What must follow, then, is prescriptive.

A new book in progress, The Seven Survivals, will introduce the practitioner to a holistic path to living a better life — to survive when there is only Life and Death, to smoothly navigate the hyper-complex interdependent modern world, to thrive in the chaos following a civilizational collapse.

The practitioner will learn how to construct an integrative mind, forge an iron will, and learn the physical, interpersonal, and practical skills that unlock a person’s best life.

The skills and theory encompass seven interdependent domains (or “survivals”) of the modern person’s world, each of which is inextricably linked to the others:

  1. Moral/Ethical
  2. Psychological
  3. Physical
  4. Financial
  5. Legal
  6. Social
  7. Mission

This is no mere praxeology, nor an ideology, or a simple tool, or whatever conceptualization is convenient to the marketing narrative.

It is a framework, a coherent progression from observation informed by first principles, to theory, to practical skills development and reinforcement.

Joining me in this book are an incredible cast of contributors, each subject-matter experts in their own “survival”, but all aligned towards the common goal of helping men and women build well-rounded lives of purpose.
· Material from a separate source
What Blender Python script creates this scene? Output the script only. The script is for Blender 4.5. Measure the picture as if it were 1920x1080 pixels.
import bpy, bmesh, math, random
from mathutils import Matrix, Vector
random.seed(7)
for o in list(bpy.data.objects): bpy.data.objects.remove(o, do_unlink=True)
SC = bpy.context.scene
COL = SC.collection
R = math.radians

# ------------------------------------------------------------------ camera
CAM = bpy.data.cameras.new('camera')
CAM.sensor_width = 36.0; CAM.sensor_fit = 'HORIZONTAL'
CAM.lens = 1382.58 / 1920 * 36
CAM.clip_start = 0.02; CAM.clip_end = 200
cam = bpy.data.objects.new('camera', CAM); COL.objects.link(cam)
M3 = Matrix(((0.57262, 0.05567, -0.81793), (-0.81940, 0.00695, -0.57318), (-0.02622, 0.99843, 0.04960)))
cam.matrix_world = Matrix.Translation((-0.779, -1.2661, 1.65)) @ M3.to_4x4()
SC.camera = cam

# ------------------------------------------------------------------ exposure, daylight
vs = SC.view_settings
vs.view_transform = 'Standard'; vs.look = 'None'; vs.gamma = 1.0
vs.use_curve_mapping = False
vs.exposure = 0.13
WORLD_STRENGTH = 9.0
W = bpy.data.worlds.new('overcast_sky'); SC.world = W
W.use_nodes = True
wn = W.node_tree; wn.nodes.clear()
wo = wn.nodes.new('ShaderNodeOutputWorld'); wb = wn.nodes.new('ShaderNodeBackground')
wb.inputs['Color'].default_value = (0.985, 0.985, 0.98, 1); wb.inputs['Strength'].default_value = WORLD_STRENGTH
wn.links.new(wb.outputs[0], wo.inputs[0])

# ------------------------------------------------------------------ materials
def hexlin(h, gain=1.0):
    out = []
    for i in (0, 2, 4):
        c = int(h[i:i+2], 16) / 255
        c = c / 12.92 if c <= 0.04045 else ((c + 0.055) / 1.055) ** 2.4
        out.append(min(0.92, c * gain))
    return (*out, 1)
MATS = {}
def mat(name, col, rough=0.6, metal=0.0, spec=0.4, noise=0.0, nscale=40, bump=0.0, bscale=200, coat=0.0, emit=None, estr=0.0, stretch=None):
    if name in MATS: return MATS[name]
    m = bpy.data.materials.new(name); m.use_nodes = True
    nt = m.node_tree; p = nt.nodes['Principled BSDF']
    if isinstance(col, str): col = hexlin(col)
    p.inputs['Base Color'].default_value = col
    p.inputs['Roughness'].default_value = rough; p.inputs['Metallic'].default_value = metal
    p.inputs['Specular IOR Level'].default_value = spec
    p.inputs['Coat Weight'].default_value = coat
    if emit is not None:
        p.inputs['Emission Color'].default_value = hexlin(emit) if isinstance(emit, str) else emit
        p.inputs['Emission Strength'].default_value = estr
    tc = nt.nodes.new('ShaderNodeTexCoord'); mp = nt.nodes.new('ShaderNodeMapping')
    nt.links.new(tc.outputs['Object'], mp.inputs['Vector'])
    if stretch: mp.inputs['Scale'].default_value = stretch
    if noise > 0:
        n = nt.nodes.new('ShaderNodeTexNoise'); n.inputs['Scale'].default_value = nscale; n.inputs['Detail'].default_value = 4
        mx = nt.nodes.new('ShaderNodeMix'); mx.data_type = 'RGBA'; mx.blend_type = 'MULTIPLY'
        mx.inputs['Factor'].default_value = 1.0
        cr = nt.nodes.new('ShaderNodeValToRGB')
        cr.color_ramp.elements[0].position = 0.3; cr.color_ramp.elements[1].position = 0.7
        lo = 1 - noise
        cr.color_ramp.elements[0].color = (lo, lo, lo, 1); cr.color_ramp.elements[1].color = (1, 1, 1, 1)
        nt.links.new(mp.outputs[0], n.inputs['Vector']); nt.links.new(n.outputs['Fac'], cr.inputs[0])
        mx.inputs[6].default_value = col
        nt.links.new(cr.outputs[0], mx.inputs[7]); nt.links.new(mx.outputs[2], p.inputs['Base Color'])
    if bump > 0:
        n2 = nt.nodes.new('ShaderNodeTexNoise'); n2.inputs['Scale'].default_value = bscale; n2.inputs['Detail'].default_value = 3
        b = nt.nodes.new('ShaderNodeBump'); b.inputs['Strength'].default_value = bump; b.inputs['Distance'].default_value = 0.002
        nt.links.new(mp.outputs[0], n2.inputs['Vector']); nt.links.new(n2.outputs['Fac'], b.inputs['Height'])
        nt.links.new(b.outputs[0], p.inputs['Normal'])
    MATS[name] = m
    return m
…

We (myself and the incredible contributors) write this for one person: that man or woman who desires to step from the darkness of fear and inaction into the light of an actualized, content life.

To live with confidence and competence, and stand boldly as a sovereign individual before God and man.

To hope that tomorrow will be better, and be prepared when it isn’t.

To know — not believe, but know — that they will survive.